Dans un numéro d’équilibriste où il excelle, le maire de Béziers garde deux fers au feu : martyr ou prophète de la cause identitaire.
Apparaître comme un prophète est un moyen de fonder un parti, une doctrine ou une religion.
Se positionner comme martyr est un autre moyen de fonder un parti, une doctrine ou une religion.
Tous les leaders d’extrême droite utilisent la stratégie du martyr ou du prophète pour atteindre leurs objectifs.
On pense bien sûr à Hitler et Mussolini qui sont passés par la case prison avant de fonder un parti fasciste et avant de périr dans les décombres de leur régime. Plus près de nous, Pétain est passé du statut de sauveur, constructeur d’un ordre nouveau à celui de paria avant d’être incarcéré.
Version populiste de droite on pense aussi à Trump et Bolsonaro, à leur rapport aux procès, à la sédition, à la loi, à la victimisation.
Deux procès attendent le maire de Béziers. Il devrait « légalement » les perdre tous les deux.
Le premier de ces procès à venir, c’est celui de l’arrêté municipal qui interdit aux mineurs de moins de 13 ans d’être en dehors de chez eux entre 23 h et 6 heures du matin.
Le second de ces procès, c’est celui du refus de mariage qui est illégal.
Faute d’arguments étayés, on peut se demander si ces actions ont été enclenchées pour gagner ou pour perdre ( voir articles précédents sur ce site ).
Dans la logique ménardienne, la construction d’un socle culturel et sociologique de droite et d’extrême droite majoritaires justifie ces prises de position.
S’il gagne juridiquement, il dira qu’il a contribué à briser un nouveau plafond de verre.
S’il perd, il dira qu’on l’empêche de faire ce que veut une majorité de français.
Le procès lié au refus illégal de marier un couple franco-algérien dans « sa » ville, est de ce point de vue exemplaire.
Le lundi 22 avril 2024, entendu comme suspect libre par la police judiciaire pendant un peu plus d’une heure à la suite d’une plainte déposée par le couple, ainsi que par une association et un parti politique, le maire de Béziers a reconnu l’infraction.
Le texte de loi est parfaitement clair, la liberté de se marier pour un étranger avec une Française est préservée par plusieurs textes nationaux et européens.
Le maire de Béziers a parfaitement conscience qu’il a voulu violer la loi dans le sens d’une idéologie qu’il ne partage pas.
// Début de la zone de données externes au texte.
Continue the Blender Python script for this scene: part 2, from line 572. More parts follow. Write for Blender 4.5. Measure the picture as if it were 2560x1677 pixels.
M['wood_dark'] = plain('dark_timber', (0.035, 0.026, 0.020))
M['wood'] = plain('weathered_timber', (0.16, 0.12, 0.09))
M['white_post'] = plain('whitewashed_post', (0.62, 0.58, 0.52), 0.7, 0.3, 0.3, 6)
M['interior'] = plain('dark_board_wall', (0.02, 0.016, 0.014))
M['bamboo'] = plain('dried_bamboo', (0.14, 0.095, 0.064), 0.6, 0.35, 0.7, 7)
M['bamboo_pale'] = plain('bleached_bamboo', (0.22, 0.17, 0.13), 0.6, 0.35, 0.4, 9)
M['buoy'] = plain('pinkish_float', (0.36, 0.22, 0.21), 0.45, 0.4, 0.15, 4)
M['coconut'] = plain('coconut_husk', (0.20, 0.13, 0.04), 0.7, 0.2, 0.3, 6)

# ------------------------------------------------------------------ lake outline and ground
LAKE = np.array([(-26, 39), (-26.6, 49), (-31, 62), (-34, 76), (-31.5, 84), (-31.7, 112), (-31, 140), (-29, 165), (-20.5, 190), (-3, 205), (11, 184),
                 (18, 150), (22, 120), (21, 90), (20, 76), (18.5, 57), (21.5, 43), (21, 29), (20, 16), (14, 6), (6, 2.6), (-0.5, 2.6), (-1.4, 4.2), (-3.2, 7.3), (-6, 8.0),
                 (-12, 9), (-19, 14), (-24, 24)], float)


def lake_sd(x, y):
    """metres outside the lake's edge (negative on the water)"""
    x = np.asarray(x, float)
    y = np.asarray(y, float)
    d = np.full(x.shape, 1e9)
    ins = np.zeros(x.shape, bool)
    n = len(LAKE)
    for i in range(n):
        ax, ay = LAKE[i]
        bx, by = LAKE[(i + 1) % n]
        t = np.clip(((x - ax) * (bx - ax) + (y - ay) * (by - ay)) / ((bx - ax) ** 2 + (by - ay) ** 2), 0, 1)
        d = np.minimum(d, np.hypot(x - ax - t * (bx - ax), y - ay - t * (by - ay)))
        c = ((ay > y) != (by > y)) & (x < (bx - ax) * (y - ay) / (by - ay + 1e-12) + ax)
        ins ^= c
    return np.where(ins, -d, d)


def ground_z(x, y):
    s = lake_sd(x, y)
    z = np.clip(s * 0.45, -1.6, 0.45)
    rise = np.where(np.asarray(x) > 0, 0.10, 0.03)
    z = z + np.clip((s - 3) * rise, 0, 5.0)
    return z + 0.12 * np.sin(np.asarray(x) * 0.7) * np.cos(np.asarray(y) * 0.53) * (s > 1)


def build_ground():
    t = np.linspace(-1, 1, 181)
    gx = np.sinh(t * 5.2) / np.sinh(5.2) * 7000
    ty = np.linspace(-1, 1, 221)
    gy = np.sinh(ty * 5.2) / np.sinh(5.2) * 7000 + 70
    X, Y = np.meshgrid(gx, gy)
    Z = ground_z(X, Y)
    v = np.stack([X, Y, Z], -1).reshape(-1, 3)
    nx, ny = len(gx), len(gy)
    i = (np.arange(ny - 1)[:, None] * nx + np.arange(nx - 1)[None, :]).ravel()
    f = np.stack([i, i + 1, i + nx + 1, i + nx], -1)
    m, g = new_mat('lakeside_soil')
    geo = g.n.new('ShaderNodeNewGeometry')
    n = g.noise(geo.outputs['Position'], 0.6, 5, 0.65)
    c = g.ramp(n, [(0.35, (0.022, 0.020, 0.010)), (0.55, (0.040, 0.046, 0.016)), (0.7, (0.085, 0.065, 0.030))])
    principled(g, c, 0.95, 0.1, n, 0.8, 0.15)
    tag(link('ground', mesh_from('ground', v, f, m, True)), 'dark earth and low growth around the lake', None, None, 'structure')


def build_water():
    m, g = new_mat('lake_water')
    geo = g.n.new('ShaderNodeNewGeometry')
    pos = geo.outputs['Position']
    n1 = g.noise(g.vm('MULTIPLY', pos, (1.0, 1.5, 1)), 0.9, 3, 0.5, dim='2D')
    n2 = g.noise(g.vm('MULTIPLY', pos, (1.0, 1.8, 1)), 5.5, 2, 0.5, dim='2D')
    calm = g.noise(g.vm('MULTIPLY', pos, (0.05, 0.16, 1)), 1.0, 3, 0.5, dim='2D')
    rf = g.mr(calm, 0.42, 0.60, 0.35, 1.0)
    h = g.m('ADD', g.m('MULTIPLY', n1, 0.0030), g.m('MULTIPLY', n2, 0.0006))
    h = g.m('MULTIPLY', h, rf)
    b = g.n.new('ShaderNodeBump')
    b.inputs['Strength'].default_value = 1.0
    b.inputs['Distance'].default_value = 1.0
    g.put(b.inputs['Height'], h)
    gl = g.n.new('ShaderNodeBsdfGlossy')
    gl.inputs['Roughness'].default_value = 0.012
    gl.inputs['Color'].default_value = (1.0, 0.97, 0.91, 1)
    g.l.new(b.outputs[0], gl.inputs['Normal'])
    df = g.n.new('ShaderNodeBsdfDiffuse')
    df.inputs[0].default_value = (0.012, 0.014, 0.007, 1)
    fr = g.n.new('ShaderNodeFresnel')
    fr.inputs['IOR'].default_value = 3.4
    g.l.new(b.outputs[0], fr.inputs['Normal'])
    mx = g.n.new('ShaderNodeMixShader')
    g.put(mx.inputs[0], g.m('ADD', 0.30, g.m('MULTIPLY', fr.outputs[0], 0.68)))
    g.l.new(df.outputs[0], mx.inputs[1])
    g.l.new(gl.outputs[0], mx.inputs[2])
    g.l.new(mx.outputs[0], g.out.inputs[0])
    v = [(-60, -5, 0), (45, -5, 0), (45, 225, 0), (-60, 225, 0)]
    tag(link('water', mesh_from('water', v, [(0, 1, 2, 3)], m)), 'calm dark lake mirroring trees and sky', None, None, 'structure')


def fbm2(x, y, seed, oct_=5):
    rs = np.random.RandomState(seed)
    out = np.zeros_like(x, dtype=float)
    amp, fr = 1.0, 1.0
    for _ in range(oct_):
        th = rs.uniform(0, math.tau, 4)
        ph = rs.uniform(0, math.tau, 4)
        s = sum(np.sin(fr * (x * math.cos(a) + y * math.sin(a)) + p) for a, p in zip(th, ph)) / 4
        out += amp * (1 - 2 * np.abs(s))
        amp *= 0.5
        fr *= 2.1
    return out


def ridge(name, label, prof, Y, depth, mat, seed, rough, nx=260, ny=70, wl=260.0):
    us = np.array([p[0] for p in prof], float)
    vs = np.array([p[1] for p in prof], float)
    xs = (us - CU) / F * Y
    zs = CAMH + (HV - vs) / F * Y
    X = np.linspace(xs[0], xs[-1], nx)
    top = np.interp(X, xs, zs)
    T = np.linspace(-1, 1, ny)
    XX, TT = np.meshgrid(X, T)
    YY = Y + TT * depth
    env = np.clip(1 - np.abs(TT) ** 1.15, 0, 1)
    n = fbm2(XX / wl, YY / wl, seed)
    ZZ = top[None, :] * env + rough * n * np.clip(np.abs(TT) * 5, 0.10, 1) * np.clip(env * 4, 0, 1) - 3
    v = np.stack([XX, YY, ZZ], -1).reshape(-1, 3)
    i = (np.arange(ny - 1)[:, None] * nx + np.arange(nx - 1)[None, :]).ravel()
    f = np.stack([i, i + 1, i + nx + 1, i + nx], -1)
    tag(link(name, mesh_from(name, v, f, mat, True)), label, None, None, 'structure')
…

Il ne cache pas son inquiétude par rapport à d’éventuelles sanctions judiciaires : « Ma position n’a pas changé d’un iota. Je sais que c’est illégal, mais c’est légitime ».
Si la stratégie du martyr se réalise, Ménard va endosser le costume de la victime d’un État faible et lâche qui se refuse à appliquer ce que veut la majorité de la population.
Si c’est la stratégie du prophète qui l’emporte, Ménard va endosser le costume du chef charismatique qui a réussi à imposer le désir du peuple.
Cette posture populiste est caractéristique de l’extrême droite, car elle substitue une personne à des corps institués, à des lois existantes, à une mobilisation collective.
Ménard fait en quelque sorte la révolution à la place des citoyens et en leur nom.
On devine les avantages et prérogatives que peut tirer un leader d’un tel positionnement. Celui d’être désigné comme le chef, le Duce, le Caudillo, le Führer.
Dans cette mystique de l’homme fort seul contre les corps et les partis institués, Ménard fait appel au bon sens du peuple, à sa vérité.
Ce faisant il parle à sa place, en son nom, pour son propre compte.
C’est l’inverse d’un projet d’émancipation du peuple, de la recherche de démocratie directe, des conseils ouvriers.
C’est l’inverse du slogan un homme ( ou une femme ) = une voix, dans les élections et dans les luttes.
Ménard n’est pas qu’un rétrograde conservateur et religieux. C’est un tenant de la doctrine : « un peuple, un pays, un chef. »
Pour le moment cette doctrine s’applique dans une surface limitée à une ville.
Mais il ne s’est jamais contenté de cette superficie, pour lui et pour ses idées.